Task statement =
Write every line out verbatim and omit the pictures.

Source material =

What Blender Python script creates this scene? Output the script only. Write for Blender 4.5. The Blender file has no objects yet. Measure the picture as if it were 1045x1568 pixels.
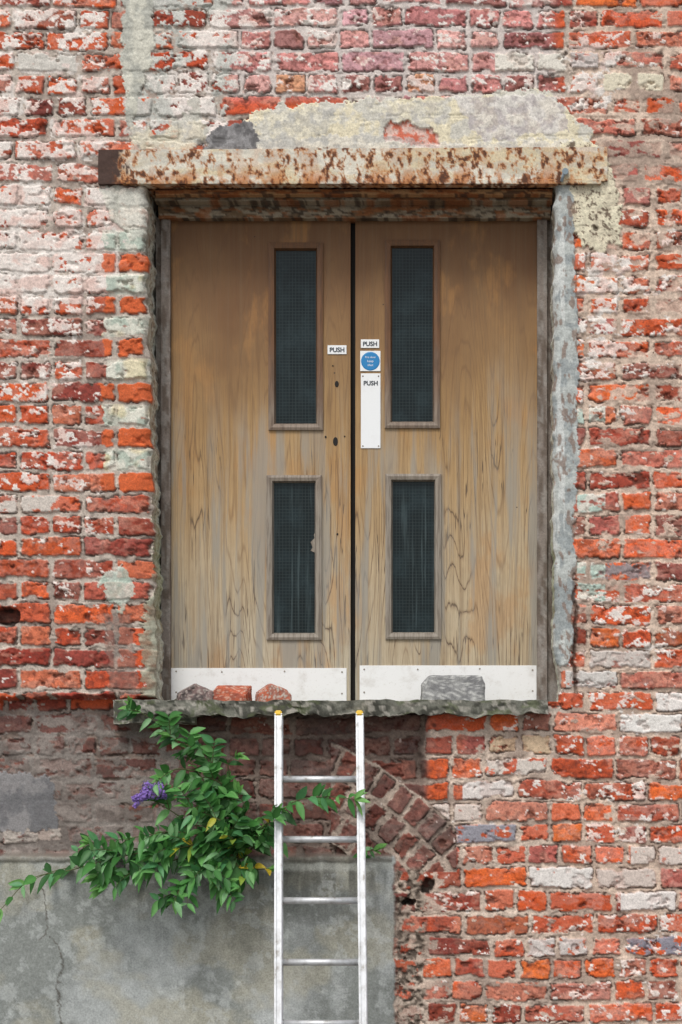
import bpy, bmesh, numpy as np, math, random
from mathutils import Vector, Matrix
random.seed(5)
S=0.0025; ZB=0.5; CD=7.5; CU=700.; CV=1128.
def X(u): return (u-522.5)*S
def Z(v): return ZB+(1568-v)*S
CX=X(CU); CZ=Z(CV)
def W(u,v,d=0.0):
    k=(CD+d)/CD
    return (CX+(X(u)-CX)*k, d, CZ+(Z(v)-CZ)*k)
# ---------- numpy noise ----------
TABS={}
def tab(s):
    if s not in TABS: TABS[s]=np.random.default_rng(s+1000).random((256,256)).astype(np.float32)
    return TABS[s]
def vn(x,y,seed):
    T=tab(seed).ravel(); xf=np.floor(x); yf=np.floor(y)
    fx=x-xf; fy=y-yf; fx=fx*fx*(3-2*fx); fy=fy*fy*(3-2*fy)
    xi=xf.astype(np.int32)&255; yi=yf.astype(np.int32)&255; x1=((xi+1)&255)<<8; y1=(yi+1)&255; xi=xi<<8
    a=T[xi+yi]; b=T[x1+yi]; c=T[xi+y1]; d=T[x1+y1]
    return (a+(b-a)*fx)*(1-fy)+(c+(d-c)*fx)*fy
def fbm(x,y,seed,o=4,g=.55):
    s=0;a=1.;t=0
    for i in range(o):
        s=s+a*vn(x*2**i+17.31*i+3.3*seed,y*2**i+9.17*i,seed+i); t+=a; a*=g
    return s/t
def hs(a,b,seed): return tab(seed)[a.astype(np.int64)&255,b.astype(np.int64)&255]
def ss(a,b,x):
    t=np.clip((x-a)/(b-a),0,1); return t*t*(3-2*t)
def lin(c):
    c=np.array(c,float)/255.; return np.where(c<.04045,c/12.92,((c+.055)/1.055)**2.4)
def mix(a,b,t): return a+(b-a)*t[...,None]
def sr(u,v,u0,v0,u1,v1,s=15):
    return ss(u0-s,u0+s,u)*(1-ss(u1-s,u1+s,u))*ss(v0-s,v0+s,v)*(1-ss(v1-s,v1+s,v))
def inpoly(u,v,pts):
    us=[p[0] for p in pts]; vs=[p[1] for p in pts]
    m=np.zeros(u.shape,bool)
    bb=(u>min(us))&(u<max(us))&(v>min(vs))&(v<max(vs))
    a=u[bb]; b=v[bb]; r=np.zeros(a.shape,bool); n=len(pts)
    for i in range(n):
        x0,y0=pts[i]; x1,y1=pts[(i+1)%n]
        if y0==y1: continue
        c=((b<y0)!=(b<y1))&(a<(x1-x0)*(b-y0)/(y1-y0)+x0)
        r^=c
    m[bb]=r; return m.astype(float)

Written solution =
What Blender Python script creates this scene? Output the script only. Write for Blender 4.5. The Blender file has no objects yet. Measure the picture as if it were 1045x1568 pixels.
import bpy, bmesh, numpy as np, math, random
from mathutils import Vector, Matrix
random.seed(5)
S=0.0025; ZB=0.5; CD=7.5; CU=700.; CV=1128.
def X(u): return (u-522.5)*S
def Z(v): return ZB+(1568-v)*S
CX=X(CU); CZ=Z(CV)
def W(u,v,d=0.0):
    k=(CD+d)/CD
    return (CX+(X(u)-CX)*k, d, CZ+(Z(v)-CZ)*k)
# ---------- numpy noise ----------
TABS={}
def tab(s):
    if s not in TABS: TABS[s]=np.random.default_rng(s+1000).random((256,256)).astype(np.float32)
    return TABS[s]
def vn(x,y,seed):
    T=tab(seed).ravel(); xf=np.floor(x); yf=np.floor(y)
    fx=x-xf; fy=y-yf; fx=fx*fx*(3-2*fx); fy=fy*fy*(3-2*fy)
    xi=xf.astype(np.int32)&255; yi=yf.astype(np.int32)&255; x1=((xi+1)&255)<<8; y1=(yi+1)&255; xi=xi<<8
    a=T[xi+yi]; b=T[x1+yi]; c=T[xi+y1]; d=T[x1+y1]
    return (a+(b-a)*fx)*(1-fy)+(c+(d-c)*fx)*fy
def fbm(x,y,seed,o=4,g=.55):
    s=0;a=1.;t=0
    for i in range(o):
        s=s+a*vn(x*2**i+17.31*i+3.3*seed,y*2**i+9.17*i,seed+i); t+=a; a*=g
    return s/t
def hs(a,b,seed): return tab(seed)[a.astype(np.int64)&255,b.astype(np.int64)&255]
def ss(a,b,x):
    t=np.clip((x-a)/(b-a),0,1); return t*t*(3-2*t)
def lin(c):
    c=np.array(c,float)/255.; return np.where(c<.04045,c/12.92,((c+.055)/1.055)**2.4)
def mix(a,b,t): return a+(b-a)*t[...,None]
def sr(u,v,u0,v0,u1,v1,s=15):
    return ss(u0-s,u0+s,u)*(1-ss(u1-s,u1+s,u))*ss(v0-s,v0+s,v)*(1-ss(v1-s,v1+s,v))
def inpoly(u,v,pts):
    us=[p[0] for p in pts]; vs=[p[1] for p in pts]
    m=np.zeros(u.shape,bool)
    bb=(u>min(us))&(u<max(us))&(v>min(vs))&(v<max(vs))
    a=u[bb]; b=v[bb]; r=np.zeros(a.shape,bool); n=len(pts)
    for i in range(n):
        x0,y0=pts[i]; x1,y1=pts[(i+1)%n]
        if y0==y1: continue
        c=((b<y0)!=(b<y1))&(a<(x1-x0)*(b-y0)/(y1-y0)+x0)
        r^=c
    m[bb]=r; return m.astype(float)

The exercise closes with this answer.